Jane Kise is a consultant and executive coach. The founder of Differentiated Coaching Associates and author of over 20 books, she works with schools and businesses worldwide to help create environments where everyone can flourish.

This Post Has 2 Comments

  1. Gary, your comment illustrates perfectly one of the findings of my research on differentiated coaching–to be effective, coaching goals need to relate to the problems teachers are interested in solving or areas that involve their own keen interests! It’s the old “elephant in the room” effect–if you ignore it, efforts on other issues won’t be as effective.

    Thank you for sharing. Administrators need to understand the dangers of leadership that is strictly top-down.

  2. I’m sort of the opposite of a “new teacher,” but this post definitely resonated with me.

    I recently received an email from our department’s administrative supervisor with the subject line ” — has started the Goal Setting process for Gary L. Anderson.” I immediate thought, “Hey! What the whoa! Someone else is setting my goals for me?”

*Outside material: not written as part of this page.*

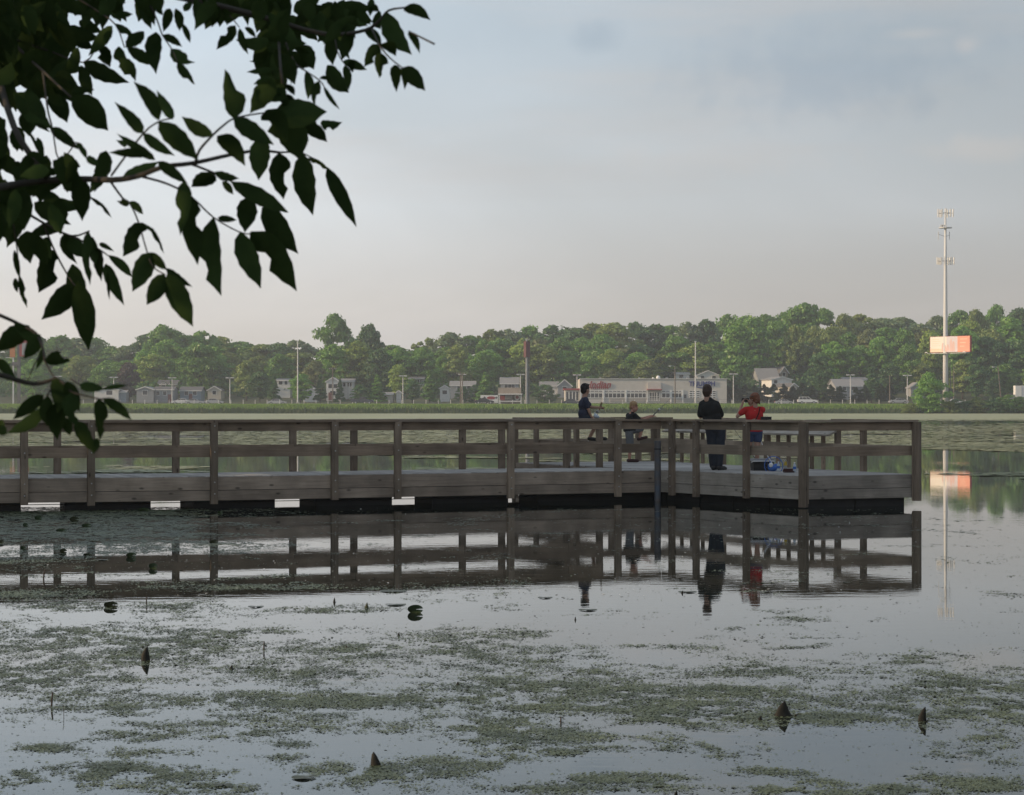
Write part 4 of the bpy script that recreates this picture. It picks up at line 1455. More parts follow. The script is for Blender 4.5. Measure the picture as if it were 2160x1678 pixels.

    It’s not actually quite as intrusive as it sounds, but the language reveals something of the philosophy behind our evaluation systems. I am required to focus my goals within a couple of domains, and I’m supposed to arrive at the specifics of those goals collaboratively with an administrator. In our district, the final evaluative label is pre-determined — I will be “proficient” — so when it’s all said and done, I have very little incentive to take this process seriously.

    Does that mean I have no goals? Of course not! I have numerous short-term and long-term goals, and I’m pretty serious about completing them. They will benefit the learning of my students and those of other teachers, as well as improve my teaching, and potentially that of many other teachers.

    It’s just a shame when decision-makers insist on systems that actually impede professional development and student learning. What if teachers’ goals were based on authentic needs and interests rather than ending up as square pegs pounded into round holes.

    Thanks for another insightful post, Jane.